Samuel Johnson, pensador britânico do século XVIII, dizia que os
personagens das peças de Shakespeare resumiam a “progênie da
humanidade”, sem faltar “nenhum tipo humano relevante, ou sentimento”. O
poeta Geraldinho Carneiro, meu colega da Academia Brasileira de Letras,
convidado pelo Sesc a traduzir e adaptar a peça de Shakespeare “Otelo, o
Mouro de Veneza”, teve seu texto de apresentação do espetáculo
censurada.Ele escreveu que, ao iniciar o trabalho, descobriu “que Iago adoraria o
mundo de hoje, onde suas fake news fariam sucesso nas redes sociais.
Afinal, nunca houve personagem mais competente em matéria de armações e
calúnias”.
Trazendo a trama para nossos dias, ele escreveu: “Imagine um oficial de
baixa patente que é preterido na carreira, e, movido pelo ressentimento,
pretende destruir a república, representada pelo general Otelo e uma
mocinha da classe dominante. A alegoria é tão clara que não me atrevo a
decifrá-la. Fica a seu critério, caro espectador”. O texto cita o professor americano Harold Goddard, que disse que Iago
"está sempre em guerra, é um piromaníaco moral, que ateia fogo à
realidade.". Mas se abstém de fazer analogias, de todo modo óbvias.
Como já escrevi aqui na coluna, também o economista Gustavo Franco,
estudioso da obra de Shakespeare, diz que “os enredos políticos do nosso
noticiário não passam de variações empobrecidas sobre um vernáculo
catalogado há cerca de 400 anos”. Ele e o advogado José Roberto Castro Neves, outro especialista na obra
do bardo, fizeram um trabalho interessante, comparando seus personagens a
figuras da cena política. Sobre comparação implícita de Geraldinho
Carneiro de Iago a Bolsonaro, José Roberto Castro Neves diz: “O texto é
ótimo, mas o Iago era muito mais sofisticado”.
Também a ex-ministra Marina Silva escreveu um artigo comparando Lula ao
Rei Lear, pondo-se no lugar de Cordélia, a terceira filha, a não
bajuladora, e, por isso mesmo, banida em benefício das duas outras, bem
mais ambiciosas, Goneril e Regan. Quando Lear rejeita Cordélia, e decreta seu banimento — ou a demite do
Ministério do Meio Ambiente —, segundo Marina, “não por acaso desmorona
seu mundo. O que antes era tão bem definido passa a ser ambivalente.
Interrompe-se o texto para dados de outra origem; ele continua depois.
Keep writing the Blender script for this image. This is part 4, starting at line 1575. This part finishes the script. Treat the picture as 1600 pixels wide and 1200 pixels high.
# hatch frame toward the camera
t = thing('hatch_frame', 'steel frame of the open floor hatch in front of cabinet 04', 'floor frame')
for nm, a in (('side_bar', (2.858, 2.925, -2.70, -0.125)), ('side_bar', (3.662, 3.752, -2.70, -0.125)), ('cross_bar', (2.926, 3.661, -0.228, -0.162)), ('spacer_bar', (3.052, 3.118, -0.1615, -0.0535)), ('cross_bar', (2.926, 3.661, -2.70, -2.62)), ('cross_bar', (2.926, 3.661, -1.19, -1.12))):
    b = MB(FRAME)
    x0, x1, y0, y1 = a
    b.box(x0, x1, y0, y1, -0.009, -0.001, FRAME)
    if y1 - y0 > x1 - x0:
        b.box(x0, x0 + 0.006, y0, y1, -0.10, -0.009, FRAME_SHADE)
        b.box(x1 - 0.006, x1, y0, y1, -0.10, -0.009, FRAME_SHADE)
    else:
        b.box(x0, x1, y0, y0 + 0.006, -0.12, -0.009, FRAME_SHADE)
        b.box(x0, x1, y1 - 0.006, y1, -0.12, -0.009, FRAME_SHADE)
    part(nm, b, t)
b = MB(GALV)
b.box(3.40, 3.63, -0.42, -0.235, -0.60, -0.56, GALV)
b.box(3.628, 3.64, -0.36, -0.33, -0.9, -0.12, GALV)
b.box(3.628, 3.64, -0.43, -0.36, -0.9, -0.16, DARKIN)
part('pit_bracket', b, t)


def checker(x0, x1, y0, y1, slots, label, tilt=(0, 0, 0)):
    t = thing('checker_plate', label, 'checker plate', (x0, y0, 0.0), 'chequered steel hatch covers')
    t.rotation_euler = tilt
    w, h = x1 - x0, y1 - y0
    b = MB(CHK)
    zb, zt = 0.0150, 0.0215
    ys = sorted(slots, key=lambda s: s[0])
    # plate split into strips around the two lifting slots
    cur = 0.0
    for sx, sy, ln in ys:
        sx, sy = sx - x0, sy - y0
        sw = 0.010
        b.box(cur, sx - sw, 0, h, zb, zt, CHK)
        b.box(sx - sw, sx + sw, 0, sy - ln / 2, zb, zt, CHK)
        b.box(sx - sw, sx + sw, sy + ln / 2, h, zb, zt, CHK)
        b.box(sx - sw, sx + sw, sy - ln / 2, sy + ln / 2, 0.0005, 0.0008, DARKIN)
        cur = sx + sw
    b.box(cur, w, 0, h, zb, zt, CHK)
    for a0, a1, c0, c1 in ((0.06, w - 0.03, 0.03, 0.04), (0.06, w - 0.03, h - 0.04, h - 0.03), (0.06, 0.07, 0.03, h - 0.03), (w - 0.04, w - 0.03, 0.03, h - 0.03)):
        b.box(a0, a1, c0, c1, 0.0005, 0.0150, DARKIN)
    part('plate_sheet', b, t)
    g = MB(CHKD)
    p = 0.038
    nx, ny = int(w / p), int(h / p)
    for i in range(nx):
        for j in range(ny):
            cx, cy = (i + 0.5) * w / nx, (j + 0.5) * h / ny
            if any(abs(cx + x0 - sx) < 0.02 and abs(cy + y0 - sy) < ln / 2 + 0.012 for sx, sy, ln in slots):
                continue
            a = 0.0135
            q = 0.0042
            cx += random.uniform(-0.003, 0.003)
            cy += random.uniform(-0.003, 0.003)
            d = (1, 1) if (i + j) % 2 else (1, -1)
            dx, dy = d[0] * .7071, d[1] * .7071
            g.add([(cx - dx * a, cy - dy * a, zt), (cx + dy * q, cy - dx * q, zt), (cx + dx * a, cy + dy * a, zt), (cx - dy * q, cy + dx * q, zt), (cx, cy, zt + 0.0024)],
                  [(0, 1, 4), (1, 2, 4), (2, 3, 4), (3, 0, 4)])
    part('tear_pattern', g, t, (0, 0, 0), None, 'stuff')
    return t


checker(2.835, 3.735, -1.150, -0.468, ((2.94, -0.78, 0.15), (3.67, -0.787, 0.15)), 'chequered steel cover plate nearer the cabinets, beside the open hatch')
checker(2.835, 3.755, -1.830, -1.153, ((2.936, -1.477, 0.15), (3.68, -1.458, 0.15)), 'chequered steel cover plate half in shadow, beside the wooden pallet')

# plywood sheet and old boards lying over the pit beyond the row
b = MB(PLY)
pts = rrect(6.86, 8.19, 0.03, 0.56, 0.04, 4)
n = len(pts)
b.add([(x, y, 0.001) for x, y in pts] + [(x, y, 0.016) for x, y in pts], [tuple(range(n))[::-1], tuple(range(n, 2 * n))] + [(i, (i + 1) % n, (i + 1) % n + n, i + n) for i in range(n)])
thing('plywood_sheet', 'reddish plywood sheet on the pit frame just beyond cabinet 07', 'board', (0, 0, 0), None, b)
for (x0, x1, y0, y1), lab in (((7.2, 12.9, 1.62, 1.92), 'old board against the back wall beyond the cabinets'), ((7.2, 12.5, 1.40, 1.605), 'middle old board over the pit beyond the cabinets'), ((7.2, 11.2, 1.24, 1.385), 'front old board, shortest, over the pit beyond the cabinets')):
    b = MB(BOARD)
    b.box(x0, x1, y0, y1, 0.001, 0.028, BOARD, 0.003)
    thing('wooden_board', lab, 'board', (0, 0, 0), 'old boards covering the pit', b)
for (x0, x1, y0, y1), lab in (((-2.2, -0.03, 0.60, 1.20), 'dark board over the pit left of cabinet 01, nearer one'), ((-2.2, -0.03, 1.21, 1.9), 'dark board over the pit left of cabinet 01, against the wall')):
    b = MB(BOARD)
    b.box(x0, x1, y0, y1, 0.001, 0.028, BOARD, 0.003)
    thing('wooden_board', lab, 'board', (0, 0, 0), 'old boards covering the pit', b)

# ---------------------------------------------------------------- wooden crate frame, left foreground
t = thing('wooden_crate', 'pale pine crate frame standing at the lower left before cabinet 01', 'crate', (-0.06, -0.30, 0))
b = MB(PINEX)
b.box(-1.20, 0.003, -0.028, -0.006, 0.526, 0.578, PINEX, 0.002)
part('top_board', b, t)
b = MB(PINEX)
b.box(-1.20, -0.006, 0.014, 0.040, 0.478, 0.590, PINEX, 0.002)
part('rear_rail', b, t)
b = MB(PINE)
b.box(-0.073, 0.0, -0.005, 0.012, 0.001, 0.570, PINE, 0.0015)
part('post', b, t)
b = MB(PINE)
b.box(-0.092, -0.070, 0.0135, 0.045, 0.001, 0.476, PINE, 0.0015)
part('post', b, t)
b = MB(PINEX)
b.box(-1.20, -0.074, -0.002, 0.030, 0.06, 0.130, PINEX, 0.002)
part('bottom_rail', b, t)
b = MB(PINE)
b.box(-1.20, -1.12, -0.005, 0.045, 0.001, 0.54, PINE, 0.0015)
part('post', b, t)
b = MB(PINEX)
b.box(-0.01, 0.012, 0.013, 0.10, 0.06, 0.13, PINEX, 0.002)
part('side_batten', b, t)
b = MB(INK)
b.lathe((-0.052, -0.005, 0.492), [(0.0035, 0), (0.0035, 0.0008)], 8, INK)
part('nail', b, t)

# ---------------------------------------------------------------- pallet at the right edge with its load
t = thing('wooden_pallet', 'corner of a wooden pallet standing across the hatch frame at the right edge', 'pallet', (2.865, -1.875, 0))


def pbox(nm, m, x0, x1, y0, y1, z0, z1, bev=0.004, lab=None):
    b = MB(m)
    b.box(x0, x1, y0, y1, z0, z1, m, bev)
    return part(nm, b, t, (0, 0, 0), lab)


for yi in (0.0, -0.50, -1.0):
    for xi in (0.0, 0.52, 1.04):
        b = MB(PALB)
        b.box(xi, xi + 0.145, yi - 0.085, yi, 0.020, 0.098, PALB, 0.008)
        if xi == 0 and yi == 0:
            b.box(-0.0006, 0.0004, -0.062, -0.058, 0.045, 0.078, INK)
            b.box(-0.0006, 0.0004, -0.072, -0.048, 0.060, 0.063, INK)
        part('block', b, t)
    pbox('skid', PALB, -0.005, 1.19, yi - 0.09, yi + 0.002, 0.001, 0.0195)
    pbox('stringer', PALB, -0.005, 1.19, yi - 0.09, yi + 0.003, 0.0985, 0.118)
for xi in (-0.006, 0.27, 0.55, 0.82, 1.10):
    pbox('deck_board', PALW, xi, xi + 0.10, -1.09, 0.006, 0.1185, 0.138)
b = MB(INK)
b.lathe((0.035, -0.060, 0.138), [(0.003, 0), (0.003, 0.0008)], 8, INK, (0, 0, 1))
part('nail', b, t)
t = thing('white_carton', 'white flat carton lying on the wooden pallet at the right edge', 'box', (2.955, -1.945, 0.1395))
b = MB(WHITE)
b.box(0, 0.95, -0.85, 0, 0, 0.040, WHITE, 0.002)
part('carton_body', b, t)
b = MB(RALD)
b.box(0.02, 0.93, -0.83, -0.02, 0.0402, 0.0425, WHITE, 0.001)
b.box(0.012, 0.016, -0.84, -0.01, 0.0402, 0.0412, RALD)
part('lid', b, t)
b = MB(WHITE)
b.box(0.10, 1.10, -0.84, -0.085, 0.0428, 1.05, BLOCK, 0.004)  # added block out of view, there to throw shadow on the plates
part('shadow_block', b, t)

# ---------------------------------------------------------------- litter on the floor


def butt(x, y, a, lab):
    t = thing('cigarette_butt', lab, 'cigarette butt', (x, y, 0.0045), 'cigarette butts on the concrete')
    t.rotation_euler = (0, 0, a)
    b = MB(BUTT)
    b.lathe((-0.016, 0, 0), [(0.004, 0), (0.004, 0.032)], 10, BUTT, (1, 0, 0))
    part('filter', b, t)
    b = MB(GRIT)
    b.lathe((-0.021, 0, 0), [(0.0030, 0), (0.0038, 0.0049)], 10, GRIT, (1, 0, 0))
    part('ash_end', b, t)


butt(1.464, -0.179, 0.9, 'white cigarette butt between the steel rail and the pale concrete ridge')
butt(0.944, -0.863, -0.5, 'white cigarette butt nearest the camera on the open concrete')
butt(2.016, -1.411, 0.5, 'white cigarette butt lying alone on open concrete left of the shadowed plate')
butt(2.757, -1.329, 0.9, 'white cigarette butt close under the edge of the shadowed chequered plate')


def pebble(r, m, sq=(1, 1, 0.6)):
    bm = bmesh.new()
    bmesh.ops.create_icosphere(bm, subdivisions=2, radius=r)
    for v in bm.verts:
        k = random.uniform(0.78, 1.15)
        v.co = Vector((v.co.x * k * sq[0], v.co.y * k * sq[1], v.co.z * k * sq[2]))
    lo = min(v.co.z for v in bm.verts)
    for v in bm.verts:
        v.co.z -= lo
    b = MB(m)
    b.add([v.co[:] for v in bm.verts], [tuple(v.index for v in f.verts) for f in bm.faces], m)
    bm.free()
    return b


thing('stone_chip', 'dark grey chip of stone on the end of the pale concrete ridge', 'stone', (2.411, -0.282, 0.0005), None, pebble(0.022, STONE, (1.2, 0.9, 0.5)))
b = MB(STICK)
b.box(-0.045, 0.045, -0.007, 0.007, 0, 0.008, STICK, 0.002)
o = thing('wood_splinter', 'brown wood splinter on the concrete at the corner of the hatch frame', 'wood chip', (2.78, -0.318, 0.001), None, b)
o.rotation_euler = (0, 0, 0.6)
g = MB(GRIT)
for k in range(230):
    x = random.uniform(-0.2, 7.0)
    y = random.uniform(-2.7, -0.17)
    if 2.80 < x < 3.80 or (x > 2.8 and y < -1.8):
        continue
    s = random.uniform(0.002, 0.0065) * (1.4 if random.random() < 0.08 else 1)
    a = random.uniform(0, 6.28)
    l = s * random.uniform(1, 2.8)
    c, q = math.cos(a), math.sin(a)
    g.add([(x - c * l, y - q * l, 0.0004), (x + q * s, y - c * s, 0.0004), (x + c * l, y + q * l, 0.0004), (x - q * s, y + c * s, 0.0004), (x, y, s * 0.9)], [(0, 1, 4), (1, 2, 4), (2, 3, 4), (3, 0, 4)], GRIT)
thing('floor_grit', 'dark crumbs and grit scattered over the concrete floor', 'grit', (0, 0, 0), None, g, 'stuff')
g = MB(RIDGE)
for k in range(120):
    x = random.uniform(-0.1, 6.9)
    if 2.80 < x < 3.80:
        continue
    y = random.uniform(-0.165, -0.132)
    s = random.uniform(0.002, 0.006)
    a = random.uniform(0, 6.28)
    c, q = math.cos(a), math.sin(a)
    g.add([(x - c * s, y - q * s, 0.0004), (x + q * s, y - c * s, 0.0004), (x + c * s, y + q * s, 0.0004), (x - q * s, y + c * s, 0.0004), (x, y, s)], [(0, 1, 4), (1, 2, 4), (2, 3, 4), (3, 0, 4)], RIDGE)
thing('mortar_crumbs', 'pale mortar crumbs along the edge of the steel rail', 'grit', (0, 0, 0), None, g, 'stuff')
Ele
só existe no mundo daqueles que o aceitam e o amam tal como é”. Tornou-se merecedor da reprimenda feita por meio das palavras do bobo:
“Tu não deverias ter ficado velho antes de ter ficado sábio”. Lear é um
belo retrato da decadência de um rei que se ilude com a sensação de que
anda sobre as águas, comenta Gustavo Franco.
Falstaff, personagem de várias peças de Shakespeare, foi descrito como
“simpático cachaceiro, oportunista pândego e covarde espirituoso”. Seria
o tipo mais macunaímico de toda a galeria shakespeariana. “Nenhum personagem foi mais carismático, cometeu gafes e pronunciou
tantos ditos espirituosos próprios de um humor de taverna, que se tornou
sua marca”. Falstaff tornou-se um personagem gigantesco, destaca
Gustavo Franco, contrariamente a todos os prognósticos. “Sempre
retratado como gordo e barbudo, de um humor bonachão e etílico, não é
preciso especular um segundo sobre onde Falstaff reencarnou no Brasil
contemporâneo”, ironiza.
Falstaff,destacam Franco e Castro Neves, é o verdadeiro herói de
“Henrique IV” aos olhos do público, pois é quem mais se parece com ele,
e, se as coisas fossem se decidir por eleições gerais — um homem (ou
mulher), um voto — Falstaff ganharia todas”. Laertes “se torna uma espécie de Ciro Gomes, movido unicamente pelo ódio
imerecido a Hamlet”. Ciro tem muito também de Coriolano, o brilhante
general que se voltou contra Roma, depois de preterido. Coriolano também
veste o perfil de Bolsonaro: tinha enorme ressentimento da elite
política, que o preteriu, a despeito de seu heroísmo. Era o outsider
agressivo.
Angelo, um puritano hipócrita em “Medida por medida”, também lembra
Bolsonaro. Petruchio em “A megera domada”, tentando controlar Catarina,
“brusca, irritada e voluntariosa” e, finalmente, domando-a com
brutalidade, refere-se ao machismo atribuído a Bolsonaro. Se o gênero humano está representado nas peças de Shakespeare, não
poderia ser diferente com a nossa história política, sobretudo a
recente, marcada tanto pela tragédia quanto pela comédia.